Por isso, fiz uma mudança no acesso em parceria com a área de segurança e tecnologia e agora apenas uma das portas fica aberta, de acordo com o dia. Com isso, os funcionários precisam andar pelo escritório quando chegam, podem ver os colegas e interagir. Todos os dias pela manhã passo pelas mesas, ouço as pessoas e não demoro menos de trinta minutos até sentar na minha mesa. Perda de tempo? Pelo contrário, um ganho extraordinário para as relações. Além disso, uma vez por semana tomo café da manhã com os funcionários. É um momento para fazer uma abordagem mais humana. Foi por meio desses encontros que trocamos o plano de previdência e a política de treinamentos, por exemplo.
Como você descreve seu comportamento profissional?
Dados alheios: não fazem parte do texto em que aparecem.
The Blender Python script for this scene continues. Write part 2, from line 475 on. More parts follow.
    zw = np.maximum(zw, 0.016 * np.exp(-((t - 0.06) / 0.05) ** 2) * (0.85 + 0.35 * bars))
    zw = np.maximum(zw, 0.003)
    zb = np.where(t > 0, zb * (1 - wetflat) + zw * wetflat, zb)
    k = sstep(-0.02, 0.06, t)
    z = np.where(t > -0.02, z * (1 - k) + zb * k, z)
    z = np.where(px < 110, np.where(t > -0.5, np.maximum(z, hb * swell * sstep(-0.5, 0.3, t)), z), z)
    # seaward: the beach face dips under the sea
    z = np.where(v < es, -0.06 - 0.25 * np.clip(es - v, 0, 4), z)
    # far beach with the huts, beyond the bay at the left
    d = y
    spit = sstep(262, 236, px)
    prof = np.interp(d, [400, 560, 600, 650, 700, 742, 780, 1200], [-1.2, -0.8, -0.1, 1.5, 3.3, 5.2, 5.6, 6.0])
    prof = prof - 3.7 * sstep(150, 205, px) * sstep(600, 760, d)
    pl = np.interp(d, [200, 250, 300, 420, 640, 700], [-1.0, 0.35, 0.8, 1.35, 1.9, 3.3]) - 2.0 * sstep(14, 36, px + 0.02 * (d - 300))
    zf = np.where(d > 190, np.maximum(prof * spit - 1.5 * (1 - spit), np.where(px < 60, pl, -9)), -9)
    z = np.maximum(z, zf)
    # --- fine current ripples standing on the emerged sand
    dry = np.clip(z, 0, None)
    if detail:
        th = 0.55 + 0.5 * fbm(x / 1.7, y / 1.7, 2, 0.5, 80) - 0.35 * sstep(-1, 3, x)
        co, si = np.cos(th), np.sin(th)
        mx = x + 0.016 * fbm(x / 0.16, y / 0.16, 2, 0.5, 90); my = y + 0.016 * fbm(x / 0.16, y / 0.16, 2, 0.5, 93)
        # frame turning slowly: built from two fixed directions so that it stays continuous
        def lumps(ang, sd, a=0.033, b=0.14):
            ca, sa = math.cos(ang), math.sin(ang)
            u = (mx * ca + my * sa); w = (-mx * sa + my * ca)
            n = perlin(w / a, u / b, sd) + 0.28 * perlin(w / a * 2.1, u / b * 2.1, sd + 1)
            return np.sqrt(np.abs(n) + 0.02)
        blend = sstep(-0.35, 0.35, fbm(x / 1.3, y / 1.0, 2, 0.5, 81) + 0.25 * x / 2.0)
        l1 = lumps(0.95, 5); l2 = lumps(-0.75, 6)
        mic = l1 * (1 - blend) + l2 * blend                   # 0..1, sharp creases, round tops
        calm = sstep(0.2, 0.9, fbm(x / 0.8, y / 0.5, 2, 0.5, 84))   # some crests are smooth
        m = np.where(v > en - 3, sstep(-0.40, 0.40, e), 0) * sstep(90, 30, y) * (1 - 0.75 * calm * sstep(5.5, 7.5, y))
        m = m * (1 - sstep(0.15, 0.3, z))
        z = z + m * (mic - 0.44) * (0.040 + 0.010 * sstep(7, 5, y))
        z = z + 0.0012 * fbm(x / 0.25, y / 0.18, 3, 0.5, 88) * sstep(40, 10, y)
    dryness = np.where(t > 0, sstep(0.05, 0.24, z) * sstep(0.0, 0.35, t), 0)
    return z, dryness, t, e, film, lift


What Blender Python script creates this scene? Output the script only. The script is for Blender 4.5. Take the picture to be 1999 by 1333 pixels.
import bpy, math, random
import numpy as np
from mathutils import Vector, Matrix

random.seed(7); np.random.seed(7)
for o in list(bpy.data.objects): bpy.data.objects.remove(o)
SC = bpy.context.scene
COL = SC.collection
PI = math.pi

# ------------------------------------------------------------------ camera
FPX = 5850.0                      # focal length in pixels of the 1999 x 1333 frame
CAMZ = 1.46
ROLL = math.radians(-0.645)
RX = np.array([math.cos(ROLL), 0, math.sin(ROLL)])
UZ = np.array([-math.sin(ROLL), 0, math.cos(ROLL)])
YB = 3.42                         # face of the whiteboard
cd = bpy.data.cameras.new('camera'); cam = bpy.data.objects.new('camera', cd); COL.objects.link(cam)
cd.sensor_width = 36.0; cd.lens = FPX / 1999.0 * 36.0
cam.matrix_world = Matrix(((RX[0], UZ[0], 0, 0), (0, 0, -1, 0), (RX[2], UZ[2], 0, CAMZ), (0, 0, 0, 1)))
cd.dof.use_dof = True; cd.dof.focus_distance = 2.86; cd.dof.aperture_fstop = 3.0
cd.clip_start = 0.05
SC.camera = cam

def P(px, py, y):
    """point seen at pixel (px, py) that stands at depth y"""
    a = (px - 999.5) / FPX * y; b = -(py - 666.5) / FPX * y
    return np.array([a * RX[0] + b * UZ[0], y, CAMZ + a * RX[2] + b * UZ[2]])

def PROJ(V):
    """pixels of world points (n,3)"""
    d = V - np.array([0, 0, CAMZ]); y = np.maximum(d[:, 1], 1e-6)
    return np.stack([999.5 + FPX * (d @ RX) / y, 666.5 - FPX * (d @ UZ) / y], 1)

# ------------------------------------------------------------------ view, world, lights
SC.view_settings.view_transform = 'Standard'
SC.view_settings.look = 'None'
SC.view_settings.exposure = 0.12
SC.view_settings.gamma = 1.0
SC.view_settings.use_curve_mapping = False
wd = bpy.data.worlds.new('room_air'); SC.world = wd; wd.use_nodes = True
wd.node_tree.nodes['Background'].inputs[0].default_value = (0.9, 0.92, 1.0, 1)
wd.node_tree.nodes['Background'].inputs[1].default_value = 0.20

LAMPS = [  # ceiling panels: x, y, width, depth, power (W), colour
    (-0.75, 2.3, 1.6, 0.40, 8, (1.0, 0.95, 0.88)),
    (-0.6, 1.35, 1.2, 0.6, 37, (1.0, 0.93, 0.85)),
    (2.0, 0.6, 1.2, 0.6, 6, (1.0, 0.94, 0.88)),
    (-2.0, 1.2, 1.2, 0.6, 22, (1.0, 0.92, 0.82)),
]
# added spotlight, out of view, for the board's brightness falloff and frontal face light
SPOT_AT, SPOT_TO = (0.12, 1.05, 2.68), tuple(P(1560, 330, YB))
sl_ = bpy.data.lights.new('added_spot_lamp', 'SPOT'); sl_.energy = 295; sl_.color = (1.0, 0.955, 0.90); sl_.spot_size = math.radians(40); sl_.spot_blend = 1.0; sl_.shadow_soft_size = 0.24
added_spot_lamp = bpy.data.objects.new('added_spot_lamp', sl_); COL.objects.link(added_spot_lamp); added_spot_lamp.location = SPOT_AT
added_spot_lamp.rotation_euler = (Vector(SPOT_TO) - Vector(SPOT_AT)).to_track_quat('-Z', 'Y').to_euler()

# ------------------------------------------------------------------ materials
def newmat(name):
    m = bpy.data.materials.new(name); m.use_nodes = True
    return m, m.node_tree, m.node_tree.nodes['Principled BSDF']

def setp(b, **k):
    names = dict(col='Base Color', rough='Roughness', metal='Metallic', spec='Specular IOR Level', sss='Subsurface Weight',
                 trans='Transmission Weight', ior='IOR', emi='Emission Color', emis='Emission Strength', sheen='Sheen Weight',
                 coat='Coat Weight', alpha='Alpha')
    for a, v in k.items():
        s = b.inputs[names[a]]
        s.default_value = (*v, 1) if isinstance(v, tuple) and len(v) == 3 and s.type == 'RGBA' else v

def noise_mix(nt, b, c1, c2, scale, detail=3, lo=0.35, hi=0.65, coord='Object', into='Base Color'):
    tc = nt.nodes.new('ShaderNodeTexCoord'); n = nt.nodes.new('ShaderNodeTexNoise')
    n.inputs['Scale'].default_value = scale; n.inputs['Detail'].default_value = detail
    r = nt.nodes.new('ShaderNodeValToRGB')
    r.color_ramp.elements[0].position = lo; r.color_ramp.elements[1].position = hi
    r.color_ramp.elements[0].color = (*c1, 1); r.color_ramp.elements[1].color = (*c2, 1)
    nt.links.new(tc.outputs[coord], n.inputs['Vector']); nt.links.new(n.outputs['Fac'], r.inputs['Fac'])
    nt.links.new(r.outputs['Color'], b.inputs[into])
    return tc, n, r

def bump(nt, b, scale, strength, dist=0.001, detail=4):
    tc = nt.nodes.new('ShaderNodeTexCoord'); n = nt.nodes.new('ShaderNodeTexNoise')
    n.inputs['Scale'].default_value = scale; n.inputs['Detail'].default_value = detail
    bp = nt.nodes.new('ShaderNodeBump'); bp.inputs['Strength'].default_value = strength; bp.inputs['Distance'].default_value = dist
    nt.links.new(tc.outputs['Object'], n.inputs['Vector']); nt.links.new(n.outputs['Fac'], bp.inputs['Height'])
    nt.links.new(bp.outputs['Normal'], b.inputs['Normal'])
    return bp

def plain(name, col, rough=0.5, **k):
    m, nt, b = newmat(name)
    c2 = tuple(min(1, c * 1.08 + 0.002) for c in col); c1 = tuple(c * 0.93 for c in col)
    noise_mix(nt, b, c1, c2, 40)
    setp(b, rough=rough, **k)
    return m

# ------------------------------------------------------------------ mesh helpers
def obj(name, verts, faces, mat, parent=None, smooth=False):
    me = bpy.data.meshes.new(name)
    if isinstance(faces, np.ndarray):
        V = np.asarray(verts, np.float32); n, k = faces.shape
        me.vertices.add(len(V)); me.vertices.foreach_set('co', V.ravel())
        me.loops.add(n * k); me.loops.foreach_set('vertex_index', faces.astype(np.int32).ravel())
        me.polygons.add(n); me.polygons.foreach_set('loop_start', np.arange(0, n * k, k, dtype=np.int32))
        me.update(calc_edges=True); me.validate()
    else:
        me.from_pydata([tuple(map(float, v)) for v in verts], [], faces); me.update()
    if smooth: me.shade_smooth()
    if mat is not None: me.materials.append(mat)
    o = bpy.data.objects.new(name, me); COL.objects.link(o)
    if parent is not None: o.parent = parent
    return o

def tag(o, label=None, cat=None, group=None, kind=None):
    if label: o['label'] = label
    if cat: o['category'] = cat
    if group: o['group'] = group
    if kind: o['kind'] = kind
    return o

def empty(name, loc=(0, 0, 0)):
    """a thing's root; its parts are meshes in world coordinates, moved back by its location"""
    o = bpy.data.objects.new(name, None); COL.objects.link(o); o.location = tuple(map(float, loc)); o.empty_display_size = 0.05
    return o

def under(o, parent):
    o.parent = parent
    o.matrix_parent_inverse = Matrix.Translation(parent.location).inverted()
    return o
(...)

É um desafio me reinventar todos os dias, mas acho que isso faz parte da minha característica pessoal. Sou um cara com perfil agressivo e vivo em busca de desafios. O desafio ao longo da minha carreira foi canalizar essa agressividade e transformá-la em uma indignação positiva. Sempre questiono por que determinada coisa não pode ser feita de outra maneira. Acho que o segredo é tentar ser sempre uma criança de seis anos. Sabe aquela fase que quer saber o porquê de tudo e não se conforma com as repostas? Eu sou assim.